Fundraising cycles remain elongated
Despite the more optimistic stance on 2026 deal activity, ECI Partners acknowledges that fundraising conditions remain a constraint. Many managers are facing longer timelines as LPs concentrate commitments among preferred relationships, reduce the number of re-ups, and demand more granular evidence of performance and liquidity.
These elongated cycles can affect the pace of investment and the competitive landscape. Well-capitalised firms with established LP bases may have an advantage in pursuing opportunities quickly, while newer or smaller managers may need to be more selective or creative in sourcing capital. The fundraising backdrop can also reinforce the industry-wide focus on DPI, as distributions help LPs recycle capital into new commitments.
What could drive a 2026 pickup
The firm’s forecast implies that several forces could converge to improve market activity: more sellers returning to market as pricing expectations reset, more buyers gaining confidence in earnings outlooks, and a gradual normalisation of financing conditions. If exits become more achievable—through trade sales, sponsor-to-sponsor transactions, or public listings—then distributions could rise, supporting a healthier fundraising and deployment cycle.

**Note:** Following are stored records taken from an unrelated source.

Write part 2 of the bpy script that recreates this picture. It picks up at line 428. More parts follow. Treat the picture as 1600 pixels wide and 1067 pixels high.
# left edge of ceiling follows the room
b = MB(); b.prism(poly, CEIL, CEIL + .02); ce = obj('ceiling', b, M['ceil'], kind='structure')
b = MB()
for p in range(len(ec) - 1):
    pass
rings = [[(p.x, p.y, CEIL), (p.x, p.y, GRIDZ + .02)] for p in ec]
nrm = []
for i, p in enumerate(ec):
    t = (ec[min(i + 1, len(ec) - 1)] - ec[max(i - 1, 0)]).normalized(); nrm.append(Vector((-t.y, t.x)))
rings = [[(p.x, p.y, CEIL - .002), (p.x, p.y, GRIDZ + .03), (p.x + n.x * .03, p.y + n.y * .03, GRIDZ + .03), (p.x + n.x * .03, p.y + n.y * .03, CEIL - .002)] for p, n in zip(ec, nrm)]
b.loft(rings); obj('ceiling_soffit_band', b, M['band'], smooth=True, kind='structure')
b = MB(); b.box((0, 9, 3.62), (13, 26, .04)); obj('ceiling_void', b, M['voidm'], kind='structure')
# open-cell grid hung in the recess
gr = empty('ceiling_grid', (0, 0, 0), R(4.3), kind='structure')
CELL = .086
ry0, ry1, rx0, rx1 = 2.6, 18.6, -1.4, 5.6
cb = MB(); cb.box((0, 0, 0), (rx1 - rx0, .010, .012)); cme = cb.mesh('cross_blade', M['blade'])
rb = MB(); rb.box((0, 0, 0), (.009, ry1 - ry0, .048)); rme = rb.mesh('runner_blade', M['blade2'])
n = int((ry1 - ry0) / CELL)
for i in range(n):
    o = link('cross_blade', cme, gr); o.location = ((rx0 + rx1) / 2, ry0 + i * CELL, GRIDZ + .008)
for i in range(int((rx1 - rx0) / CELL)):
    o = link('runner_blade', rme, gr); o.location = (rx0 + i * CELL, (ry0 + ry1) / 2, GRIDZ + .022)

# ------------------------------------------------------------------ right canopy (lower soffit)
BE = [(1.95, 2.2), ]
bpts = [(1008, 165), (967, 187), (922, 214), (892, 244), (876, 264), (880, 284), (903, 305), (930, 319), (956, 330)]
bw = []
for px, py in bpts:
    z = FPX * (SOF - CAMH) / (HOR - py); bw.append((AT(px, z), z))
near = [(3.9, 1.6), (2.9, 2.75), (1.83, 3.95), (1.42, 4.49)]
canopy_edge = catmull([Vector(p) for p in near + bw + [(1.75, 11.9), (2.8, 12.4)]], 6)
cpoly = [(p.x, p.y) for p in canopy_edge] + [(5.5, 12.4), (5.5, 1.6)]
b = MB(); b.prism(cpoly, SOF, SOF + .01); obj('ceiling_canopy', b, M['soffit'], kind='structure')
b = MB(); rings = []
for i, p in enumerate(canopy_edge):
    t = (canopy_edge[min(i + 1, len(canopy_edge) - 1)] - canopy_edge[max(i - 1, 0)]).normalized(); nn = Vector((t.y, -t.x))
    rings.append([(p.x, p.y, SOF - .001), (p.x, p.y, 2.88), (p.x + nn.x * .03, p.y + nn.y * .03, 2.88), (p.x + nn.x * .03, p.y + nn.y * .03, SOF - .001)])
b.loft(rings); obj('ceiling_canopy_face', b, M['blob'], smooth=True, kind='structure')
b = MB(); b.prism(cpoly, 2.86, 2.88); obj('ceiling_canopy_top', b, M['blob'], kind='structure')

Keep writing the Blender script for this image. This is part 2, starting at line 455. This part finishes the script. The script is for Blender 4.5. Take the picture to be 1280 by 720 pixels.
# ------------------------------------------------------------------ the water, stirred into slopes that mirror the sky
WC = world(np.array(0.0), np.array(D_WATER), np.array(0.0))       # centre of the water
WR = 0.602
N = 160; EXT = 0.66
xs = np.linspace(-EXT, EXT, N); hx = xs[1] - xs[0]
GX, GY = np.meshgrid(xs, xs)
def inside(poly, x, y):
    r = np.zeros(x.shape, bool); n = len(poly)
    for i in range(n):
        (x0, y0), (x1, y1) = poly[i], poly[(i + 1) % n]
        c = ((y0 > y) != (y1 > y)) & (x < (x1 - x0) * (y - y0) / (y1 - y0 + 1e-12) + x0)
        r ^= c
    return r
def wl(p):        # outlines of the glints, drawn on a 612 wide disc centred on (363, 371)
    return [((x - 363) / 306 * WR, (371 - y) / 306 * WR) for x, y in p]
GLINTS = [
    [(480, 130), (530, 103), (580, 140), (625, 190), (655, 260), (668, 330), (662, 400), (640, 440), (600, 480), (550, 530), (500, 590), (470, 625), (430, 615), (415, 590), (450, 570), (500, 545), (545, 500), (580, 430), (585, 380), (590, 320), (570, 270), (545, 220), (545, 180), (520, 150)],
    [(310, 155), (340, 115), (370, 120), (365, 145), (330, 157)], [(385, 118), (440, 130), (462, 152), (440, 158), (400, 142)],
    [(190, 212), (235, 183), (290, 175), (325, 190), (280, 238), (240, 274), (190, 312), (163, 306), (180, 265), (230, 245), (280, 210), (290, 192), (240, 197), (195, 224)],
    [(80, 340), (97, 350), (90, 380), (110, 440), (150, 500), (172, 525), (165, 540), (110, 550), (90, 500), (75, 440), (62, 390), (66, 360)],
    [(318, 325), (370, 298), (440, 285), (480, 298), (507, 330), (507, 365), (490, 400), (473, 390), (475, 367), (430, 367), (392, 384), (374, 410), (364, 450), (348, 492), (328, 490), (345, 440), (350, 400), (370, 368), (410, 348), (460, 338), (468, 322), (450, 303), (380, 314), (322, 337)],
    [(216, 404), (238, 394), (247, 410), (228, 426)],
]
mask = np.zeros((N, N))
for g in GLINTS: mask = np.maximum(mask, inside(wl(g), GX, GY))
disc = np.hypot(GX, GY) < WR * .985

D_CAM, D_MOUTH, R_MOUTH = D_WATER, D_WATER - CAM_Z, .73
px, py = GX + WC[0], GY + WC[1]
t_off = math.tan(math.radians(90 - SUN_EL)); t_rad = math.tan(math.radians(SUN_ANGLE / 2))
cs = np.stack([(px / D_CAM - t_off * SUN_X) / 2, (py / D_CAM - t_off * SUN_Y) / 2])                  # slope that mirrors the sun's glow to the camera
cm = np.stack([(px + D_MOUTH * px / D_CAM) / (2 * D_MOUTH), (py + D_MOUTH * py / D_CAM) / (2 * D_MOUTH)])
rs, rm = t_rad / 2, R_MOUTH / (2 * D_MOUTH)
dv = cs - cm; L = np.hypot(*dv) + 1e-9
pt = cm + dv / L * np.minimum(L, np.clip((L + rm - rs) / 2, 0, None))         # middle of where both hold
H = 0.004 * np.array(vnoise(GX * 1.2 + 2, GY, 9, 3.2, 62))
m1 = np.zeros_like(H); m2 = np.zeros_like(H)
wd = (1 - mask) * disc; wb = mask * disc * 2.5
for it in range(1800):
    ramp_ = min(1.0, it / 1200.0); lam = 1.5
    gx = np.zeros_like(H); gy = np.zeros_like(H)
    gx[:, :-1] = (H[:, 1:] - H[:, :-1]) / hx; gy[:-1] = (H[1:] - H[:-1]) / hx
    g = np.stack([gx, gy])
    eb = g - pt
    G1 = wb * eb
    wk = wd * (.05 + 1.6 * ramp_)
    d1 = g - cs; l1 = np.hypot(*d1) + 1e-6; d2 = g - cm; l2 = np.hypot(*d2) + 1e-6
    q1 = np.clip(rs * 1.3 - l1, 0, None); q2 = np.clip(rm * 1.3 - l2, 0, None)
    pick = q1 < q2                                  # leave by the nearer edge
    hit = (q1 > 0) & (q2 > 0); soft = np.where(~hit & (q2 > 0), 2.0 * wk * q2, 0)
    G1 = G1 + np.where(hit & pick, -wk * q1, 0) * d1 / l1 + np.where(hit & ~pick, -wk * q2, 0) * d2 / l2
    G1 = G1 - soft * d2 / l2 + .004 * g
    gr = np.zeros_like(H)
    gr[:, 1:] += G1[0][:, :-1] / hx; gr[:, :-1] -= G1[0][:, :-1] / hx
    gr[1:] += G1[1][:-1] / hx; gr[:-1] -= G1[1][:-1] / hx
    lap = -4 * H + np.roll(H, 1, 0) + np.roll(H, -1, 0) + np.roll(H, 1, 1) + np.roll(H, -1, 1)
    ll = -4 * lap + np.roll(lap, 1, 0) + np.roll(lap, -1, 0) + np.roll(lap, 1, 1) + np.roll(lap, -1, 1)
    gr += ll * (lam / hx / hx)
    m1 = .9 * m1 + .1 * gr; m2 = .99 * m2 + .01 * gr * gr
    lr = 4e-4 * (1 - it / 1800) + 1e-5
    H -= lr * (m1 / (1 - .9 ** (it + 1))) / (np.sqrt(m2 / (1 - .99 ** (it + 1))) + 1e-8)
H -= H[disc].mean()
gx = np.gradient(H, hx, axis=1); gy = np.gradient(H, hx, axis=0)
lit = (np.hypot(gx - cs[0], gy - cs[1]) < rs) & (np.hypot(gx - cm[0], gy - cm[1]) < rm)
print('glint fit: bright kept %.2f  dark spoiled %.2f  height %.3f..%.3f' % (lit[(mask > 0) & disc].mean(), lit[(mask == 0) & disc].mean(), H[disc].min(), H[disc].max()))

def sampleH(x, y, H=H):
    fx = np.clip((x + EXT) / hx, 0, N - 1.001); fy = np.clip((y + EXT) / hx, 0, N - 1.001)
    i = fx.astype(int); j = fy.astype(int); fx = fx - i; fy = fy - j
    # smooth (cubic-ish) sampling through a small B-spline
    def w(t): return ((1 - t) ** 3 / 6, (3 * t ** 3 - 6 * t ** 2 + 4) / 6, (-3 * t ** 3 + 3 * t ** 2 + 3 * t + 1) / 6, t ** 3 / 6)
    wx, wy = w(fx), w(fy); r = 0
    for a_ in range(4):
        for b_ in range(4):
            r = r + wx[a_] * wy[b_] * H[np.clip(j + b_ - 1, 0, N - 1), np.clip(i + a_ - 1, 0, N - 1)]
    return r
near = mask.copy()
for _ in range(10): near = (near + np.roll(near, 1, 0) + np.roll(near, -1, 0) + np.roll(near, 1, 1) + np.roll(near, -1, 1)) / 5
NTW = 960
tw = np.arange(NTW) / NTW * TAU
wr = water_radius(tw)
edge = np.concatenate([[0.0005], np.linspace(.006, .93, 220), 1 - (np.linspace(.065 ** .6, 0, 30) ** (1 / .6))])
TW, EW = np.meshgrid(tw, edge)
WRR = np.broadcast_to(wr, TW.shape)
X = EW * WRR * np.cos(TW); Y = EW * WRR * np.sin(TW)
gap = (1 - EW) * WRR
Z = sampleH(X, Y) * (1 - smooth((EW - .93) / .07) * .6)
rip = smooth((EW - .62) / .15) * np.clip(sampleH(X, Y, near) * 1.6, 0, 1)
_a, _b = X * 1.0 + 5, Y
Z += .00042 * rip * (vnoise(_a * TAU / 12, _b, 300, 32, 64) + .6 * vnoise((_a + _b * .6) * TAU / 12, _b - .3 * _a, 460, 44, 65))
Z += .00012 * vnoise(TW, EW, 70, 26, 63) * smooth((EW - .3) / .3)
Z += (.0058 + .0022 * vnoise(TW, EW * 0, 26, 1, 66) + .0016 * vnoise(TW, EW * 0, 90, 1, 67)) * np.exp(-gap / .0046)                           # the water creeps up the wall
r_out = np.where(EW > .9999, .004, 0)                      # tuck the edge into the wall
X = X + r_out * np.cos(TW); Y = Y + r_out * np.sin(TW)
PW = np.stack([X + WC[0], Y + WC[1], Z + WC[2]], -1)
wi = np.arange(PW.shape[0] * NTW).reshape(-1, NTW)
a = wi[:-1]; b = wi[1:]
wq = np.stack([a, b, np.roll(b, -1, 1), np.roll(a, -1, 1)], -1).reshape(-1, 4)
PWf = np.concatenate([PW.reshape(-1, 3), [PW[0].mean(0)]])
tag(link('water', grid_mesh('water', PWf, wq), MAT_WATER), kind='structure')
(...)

Still, the outlook is not without risk. Macroeconomic uncertainty, policy shifts, and uneven growth across sectors could continue to weigh on confidence. For private equity, the most likely beneficiaries of a 2026 rebound may be managers able to combine disciplined pricing with hands-on operational support—especially those leveraging AI to drive measurable improvements and those able to deliver the liquidity outcomes LPs are now prioritising.